The Marine Waters Monitoring program measures ambient water quality indicators to:

  1. Support the administration of section 303d of the Federal Clean Water Act. Data are assessed against water quality standards and this assessment results in a regulatory listing of impaired water bodies throughout the state.
  2. To establish baseline conditions with the goal of detecting water quality changes within the context of complex estuarine gradients and processes, using the Marine Water Condition Index.
  3. Supporting interdisciplinary efforts aimed at assessing the health of marine ecosystem components. Certain multi-agency efforts also result in the development of marine water quality models which are tools used to inform management decisions.

What Features Are Monitored?

We take vertical sensor profiles measuring the parameters pressure, temperature, salinity, density, dissolved oxygen, light transmission, pH, turbidity, and photosynthetically-active radiation (PAR), using a standard oceanographic instrument package (CTD).

We collect discrete water samples at the surface for chlorophyll a, phaeopigment, nitrate, nitrite, ammonium, orthophosphate, silicate from 0, 10 and 30 meters, along with taking a Secchi disk depth reading.

How Monitoring Is Conducted.

Long-term monitoring is conducted using a Kenmore Air DeHavilland Beaver floatplane, which allows a large geographic area to be sampled in a short amount of time. Four regional surveys are conducted each month to complete sampling throughout the Puget Sound and coastal station network, as weather allows. Approximately 8-11 stations are sampled per survey. Stations are identified by dead-reckoning and verified by a Global Positioning System (GPS) receiver.
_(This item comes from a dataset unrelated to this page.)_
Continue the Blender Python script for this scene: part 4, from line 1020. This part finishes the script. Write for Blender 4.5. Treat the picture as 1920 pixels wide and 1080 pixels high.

Sample collection methods are in compliance with the Puget Sound Protocols and Guidelines and will be detailed in our Quality Assurance Program Plan (QAPP), Bos et al. (in prep). Information on specific sampling protocols and analytical methods can be found in the following sections.

FIELD SAMPLING

CTD Profiler

A Sea-Bird Electronics, Inc. SBE 25 Sealogger CTD (conductivity-temperature-depth) profiling package is used for collecting continuous water column profile data. The CTD is equipped with sensors to measure additional variables and a pump to draw water through the sensors. Profiles at each station are collected from the sea surface (top bin = 0.5 m) to the sea bottom. The CTD and sensors are operated and maintained according to manufacturer’s recommended protocols, with factory calibration occurring annually: Seabird Manual (PDF).

Secchi Disk

Secchi disk depth is used to indicate water clarity and to derive the extinction coefficient of incident light penetration through the water column. More information on secchi disk measurements can be found here: Standard Operating Procedure for Seawater Sampling (PDF).

Seawater Sampling

A 1.7-L Niskin® bottle is used to collect seawater at 0.5, 10, and 30 m. For stations shallower than either 10 or 30 m, a sample at the near-bottom depth (0.5-1 m above the seabed) is taken. Discrete water samples are taken from the Niskin bottle for dissolved nutrients (ammonium-N, nitrate+nitrite-N, orthophosphate-P and silicate), and pigments (chlorophyll a and phaeopigment). Discrete samples for DO and salinity are drawn periodically for comparison with the in situ sensor values. More information on the collection of these samples can be found at: Standard Operating Procedure for Seawater Sampling (PDF).

LABORATORY PROCEDURES

Nutrients

Analyses for dissolved nutrients collected since 19 February 1999 have been conducted by the University of Washington Marine Chemistry Lab for nitrate, nitrite, ammonium, orthophosphate, and silicate following standard oceanographic methods described in Grasshoff et al. (1999), and Strickland and Parsons (1968).

Grasshoff, K., M. Ehrhardt, K. Kremling. 1999. Methods of seawater analysis. 3rd. ref. ed. Verlag Chemie GmbH, Weinheim. 600 pp. Strickland, J. D. H. and T. R. Parsons, 1968. A Practical Handbook of Seawater Analysis. Fisheries Research Board of Canada, Bulletin 167, 71–75.

Strickland, J. D. H., and Parsons, T. R. 1968. A Practical Handbook of Seawater Analysis. Ottawa: Fisheries Research Board of Canada, Bulletin 167. Pp. 23-28.

Chlorophyll a

Samples for chlorophyll a and phaeopigment are analyzed for by Marine Waters Monitoring staff according to EPA method 445.0, Standard Operating Procedure for Chlorophyll a Analysis (PDF).

Dissolved Oxygen

The discrete samples for DO are analyzed by Marine Waters Monitoring staff using the Carpenter modification of the Winkler method for seawater, Standard Operating Procedure for Seawater Dissolved Oxygen Analysis (PDF).

Salinity

Discrete salinity samples are analyzed by University of Washington Marine Chemistry Laboratory using standard oceanographic methods described in Grasshoff et al. (1999), and Strickland and Parsons (1968).

Grasshoff, K., M. Ehrhardt, K. Kremling. 1999. Methods of seawater analysis. 3rd. ref. ed. Verlag Chemie GmbH, Weinheim. 600 pp. Strickland, J. D. H. and T. R. Parsons, 1968. A Practical Handbook of Seawater Analysis. Fisheries Research Board of Canada, Bulletin 167, 71–75.